Sebi likely to tighten disclosure norms for statutory auditors


The Securities and Exchange Board of India (SEBI) has proposed a strict disclosure norms pertaining to resignations of statutory auditors in listed companies.


Sebi said if the auditor submit their resignation within 45 days from the end of a quarter in a financial year, the auditor must generate the limited review or audit report for that quarter prior to the resignation.

And if the resignation is submitted after 45 days from the end of a quarter in a financial year, the auditor must present the limited review or audit report for that quarter and the next quarter before resignation submission.

“Notwithstanding the above, if the auditor has signed the limited review/ audit report for the first three quarters of a financial year, then the auditor shall, before such resignation, issue the limited review/ audit report for the last quarter of such financial year as well as the audit report for such financial year,” said  Sebi in a circular posted on its website.

The regulator further said that in case of any challenge with the management of the listed body or material subsidiary namely non-availability of information or non-cooperation by the management which may hinder the audit process, the auditor should communicate with the chairman of the audit committee of the relevant listed company.

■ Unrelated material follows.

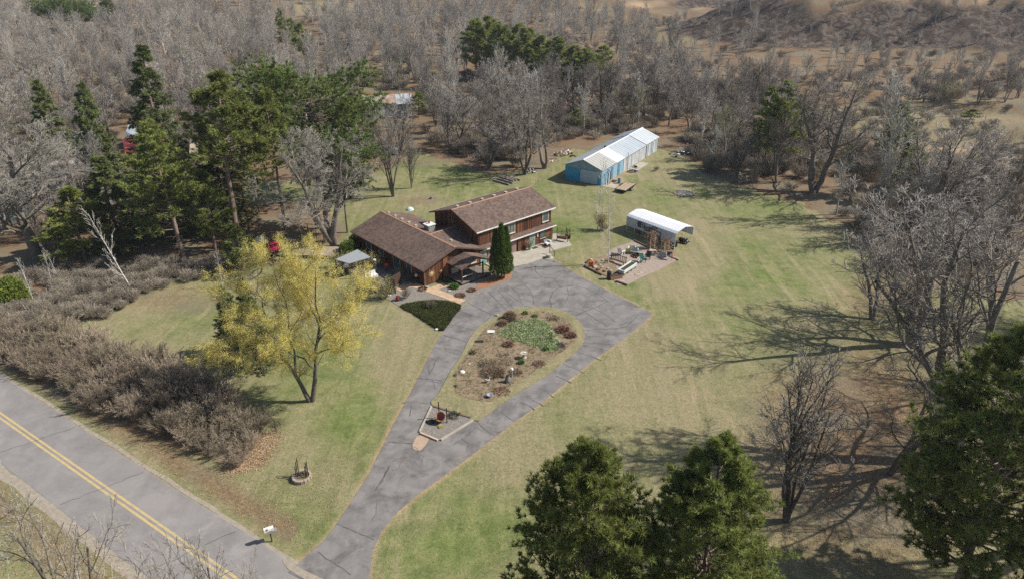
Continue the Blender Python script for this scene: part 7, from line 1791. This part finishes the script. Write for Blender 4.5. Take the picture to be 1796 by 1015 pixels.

“..the audit committee shall receive such concern directly and immediately without specifically waiting for the quarterly Audit Committee meetings,” Sebi said.

“In case the auditor proposes to resign, all concerns with respect to the proposed resignation, along with relevant documents, shall be brought to the notice of the audit committee. In cases where the proposed resignation is due to non-receipt of information / explanation from the company, the auditor shall inform the audit committee of the details of information / explanation sought and not provided by the management, as applicable,” Sebi said.

The regulator had asked for public comments on the said proposals for  strengthening the disclosures to investors and clarify the role of the audit committee.